The only one that I could find that anyone thought was accurate was a Hortipower PG200N, something like $4000. To pay significantly less should shout that whatever it is isn't actually useful/accurate.

So-called PAR meters that you have to dial in the source - sun, LED etc.- are hopelessly inaccurate - they are just measuring lux and using a simple calculation to come up with a PAR figure, which asumes that the source you have selected has a certain spectrum.

That said, cost and (accurate) PAR are massively important commercially - people have to make a profit, unlike hobbyists.

That said again, growing room levels are aimed at around 400 - 1100 micro-mols/second/square metre, depending upon distance from the source.

20230124-gridlighting-photosynthetic-flux-density.pdf

Typically, LEDs used for supplemental lighting in commercial set-ups are very narrow strips (low shadow/shading) and also very directional.

Case browser | Philips lighting

What are you trying to achieve with extra lighting? Philips have masses upon masses of information available online.
Also useful -

Solar (Sun) Intensity By Location and Time - Engaging Data

Solar Insolation Map for the World | AltE Store

Robert_Parks

Quote from: CG100 on May 16, 2025, 12:14:05 AMYou have a PAR meter?
The only one that I could find that anyone thought was accurate was a Hortipower PG200N, something like $4000. To pay significantly less should shout that whatever it is isn't actually useful/accurate.

That said again, growing room levels are aimed at around 400 - 1100 micro-mols/second/square metre, depending upon distance from the source.

20230124-gridlighting-photosynthetic-flux-density.pdf

Typically, LEDs used for supplemental lighting in commercial set-ups are very narrow strips (low shadow/shading) and also very directional.

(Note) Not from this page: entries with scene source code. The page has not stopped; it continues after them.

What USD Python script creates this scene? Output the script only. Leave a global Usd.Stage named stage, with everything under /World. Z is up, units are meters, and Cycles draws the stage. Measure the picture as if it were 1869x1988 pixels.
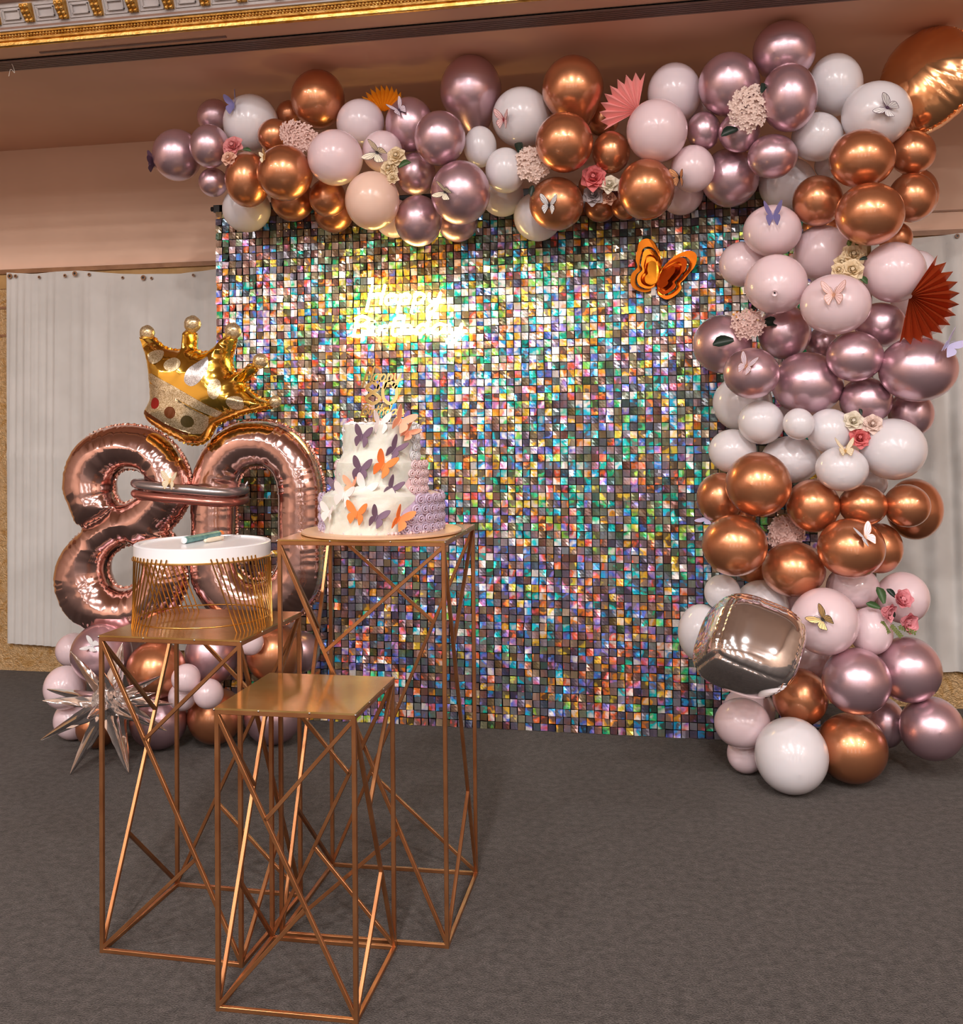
import math, random
import numpy as np, trimesh, shapely, shapely.affinity, usdkit, meshkit
from shapely.geometry import Polygon, LineString, Point, MultiPolygon
from shapely.ops import unary_union
from scipy.spatial import Delaunay
from pxr import Usd, UsdGeom, UsdLux, UsdShade, Gf, Sdf, Vt

stage = Usd.Stage.CreateInMemory()
UsdGeom.SetStageUpAxis(stage, 'Z')
UsdGeom.SetStageMetersPerUnit(stage, 1.0)
UsdGeom.Xform.Define(stage, '/World')
UsdGeom.Scope.Define(stage, '/World/Looks')
rng = np.random.default_rng(7)

# ------------------------------------------------------------------ camera
W, H = 1869.0, 1988.0
F, YAW, PITCH, ROLL = 2020.43, -0.1943, 0.0193, -0.0096          # focal length in pixels, angles in radians
EYE = np.array([1.9249, -4.0625, 1.2028])
SHIFT = -210.77                                                    # principal point above the frame's centre, pixels
_f = np.array([math.sin(YAW) * math.cos(PITCH), math.cos(YAW) * math.cos(PITCH), math.sin(PITCH)])
_r0 = np.array([math.cos(YAW), -math.sin(YAW), 0.0]); _u0 = np.cross(_r0, _f)
RIGHT = math.cos(ROLL) * _r0 + math.sin(ROLL) * _u0
UP = -math.sin(ROLL) * _r0 + math.cos(ROLL) * _u0
FWD = _f
cam = UsdGeom.Camera.Define(stage, '/World/camera')
m = np.eye(4); m[0, :3], m[1, :3], m[2, :3], m[3, :3] = RIGHT, UP, -FWD, EYE
cam.AddTransformOp().Set(Gf.Matrix4d(*m.ravel().tolist()))
cam.CreateHorizontalApertureAttr(36.0)
cam.CreateVerticalApertureAttr(36.0 * H / W)
cam.CreateFocalLengthAttr(F / W * 36.0)
cam.CreateVerticalApertureOffsetAttr(SHIFT / W * 36.0)
cam.CreateClippingRangeAttr(Gf.Vec2f(0.05, 200.0))
EXPOSURE = 0.0
cam.CreateExposureAttr(EXPOSURE)

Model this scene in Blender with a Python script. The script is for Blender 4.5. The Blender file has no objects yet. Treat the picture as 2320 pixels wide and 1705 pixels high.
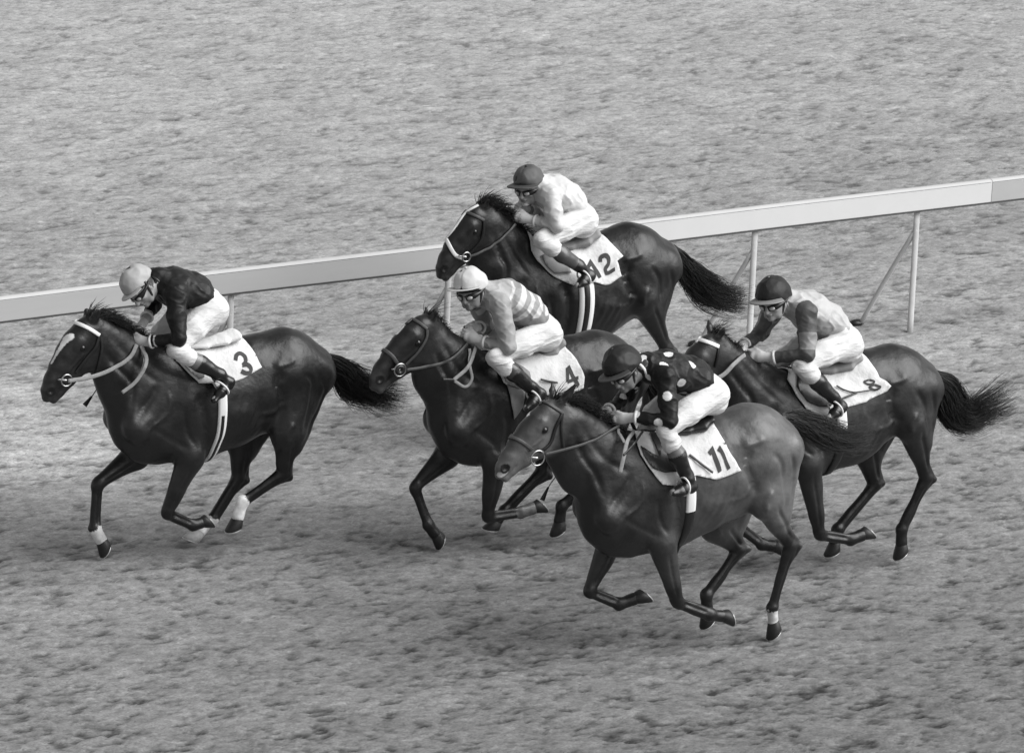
import bpy, math, random
import numpy as np
from mathutils import Vector, Matrix
from mathutils.bvhtree import BVHTree
from mathutils.geometry import delaunay_2d_cdt

# ------------------------------------------------------------------ camera
D, TH, RO, SC = 51.0, math.radians(17.0), math.radians(2.5), 320.0
PHI = math.radians(30.9)                       # course runs this far out of the picture plane
CAM = np.array([0, -D*math.cos(TH), D*math.sin(TH)])
FW = np.array([0, math.cos(TH), -math.sin(TH)])
R0 = np.array([1.0, 0, 0]); U0 = np.array([0, math.sin(TH), math.cos(TH)])
RT = R0*math.cos(RO)+U0*math.sin(RO); UP = -R0*math.sin(RO)+U0*math.cos(RO)
FPX = SC*D
scene = bpy.context.scene
cd = bpy.data.cameras.new('camera'); cam = bpy.data.objects.new('camera', cd)
scene.collection.objects.link(cam)
cam.matrix_world = Matrix(((RT[0], UP[0], -FW[0], CAM[0]), (RT[1], UP[1], -FW[1], CAM[1]),
                           (RT[2], UP[2], -FW[2], CAM[2]), (0, 0, 0, 1)))
cd.sensor_width = 36; cd.sensor_fit = 'HORIZONTAL'; cd.lens = 36*FPX/2320
cd.clip_start = 1; cd.clip_end = 6000
scene.camera = cam

# ------------------------------------------------------------------ light
SUN_EL, SUN_AZ = math.radians(44), math.radians(100)   # high, from the right and a little to the viewer's side
w = bpy.data.worlds.new('World'); scene.world = w; w.use_nodes = True
nt = w.node_tree; nt.nodes.clear()
sky = nt.nodes.new('ShaderNodeTexSky'); sky.sky_type = 'NISHITA'; sky.sun_disc = False
sky.sun_elevation = SUN_EL; sky.sun_rotation = SUN_AZ
bw = nt.nodes.new('ShaderNodeRGBToBW'); bg = nt.nodes.new('ShaderNodeBackground')
bg.inputs['Strength'].default_value = 0.068
wo = nt.nodes.new('ShaderNodeOutputWorld')
nt.links.new(sky.outputs[0], bw.inputs[0]); nt.links.new(bw.outputs[0], bg.inputs[0]); nt.links.new(bg.outputs[0], wo.inputs[0])
sl = bpy.data.lights.new('sun', 'SUN'); sl.energy = 2.1; sl.angle = math.radians(60); sl.color = (1, 1, 1)
so = bpy.data.objects.new('sun', sl); scene.collection.objects.link(so)
sd = Vector((math.sin(SUN_AZ)*math.cos(SUN_EL), math.cos(SUN_AZ)*math.cos(SUN_EL), math.sin(SUN_EL)))
so.rotation_euler = sd.to_track_quat('Z', 'Y').to_euler()
scene.view_settings.view_transform = 'Standard'; scene.view_settings.look = 'None'
scene.view_settings.exposure = 1.28; scene.view_settings.gamma = 1.0

# ------------------------------------------------------------------ unprojection
def ray(x, y): return FW+(x-1160)/FPX*RT-(y-852.5)/FPX*UP
def ground(x, y, z=0.0):
    d = ray(x, y); return CAM+d*((z-CAM[2])/d[2])
HD = np.array([-math.cos(PHI), -math.sin(PHI), 0]); LF = np.array([math.sin(PHI), -math.cos(PHI), 0]); ZU = np.array([0, 0, 1.0])
class Frame:                                   # local frame of one horse: x forward, y to its left, z up
    def __init__(s, gx, gy): s.o = ground(gx, gy); s.rot = math.pi+PHI
    def loc(s, p): q = np.asarray(p)-s.o; return np.array([q@HD, q@LF, q@ZU])
    def P(s, xy, v=0.0):
        d = ray(*xy); t = (((s.o+v*LF)-CAM)@LF)/(d@LF); return s.loc(CAM+t*d)
    def R(s, xy):
        d = ray(*xy); return s.loc(CAM), np.array([d@HD, d@LF, d@ZU])
def zf(ox, oy, s): return lambda x, y: (ox+x/s, oy+y/s)
Z3a = zf(50, 560, 4.13); Z3b = zf(450, 700, 4.13); Z3c = zf(150, 900, 3.747)
Z12a = zf(960, 340, 4.13); Z12b = zf(1300, 460, 4.13)
Z4a = zf(800, 580, 4.13); Z4b = zf(880, 900, 4.13)
Z11a = zf(1080, 760, 4.13); Z11b = zf(1340, 760, 4.13); Z11c = zf(1280, 1050, 3.747)
Z8a = zf(1540, 600, 4.13); Z8b = zf(1740, 780, 3.178)
SR = zf(0, 0, 1)
def L(z, *pts): return [z(*p) for p in pts]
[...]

Case browser | Philips lighting

What are you trying to achieve with extra lighting? 
Hydrofarm Photobio. Is it accurate? Who knows, and I don't care a great deal. Mostly it is used to check relative lighting levels for plant placement or light height adjustment. I've learned what particular plants want, particularly how little light certain ones want. Could I use an app or gotten a cheaper meter, Sure, but this meter is a convenient package, within my price zone...the small cord attached sensor is nice.

Given that I have poor natural light inside, my only option is to use artificial lighting for plants that won't survive outside. The ones I grow are tolerant of cool tropical temperatures as I am unwilling to run supplemental heat, beyond the heat from the lighting fixtures. Also some seedling starts, the lighting chamber also serves as part of the warm summer storage area.

Miniature geophyte aroids. Some Typhonium, Amorphophallus ongsakulii, myosuroides, and X Majda. A. ongsakulii pays for the setup...I'm looking forward to the extent of the miniature forest this year...late, because the move has delayed planting.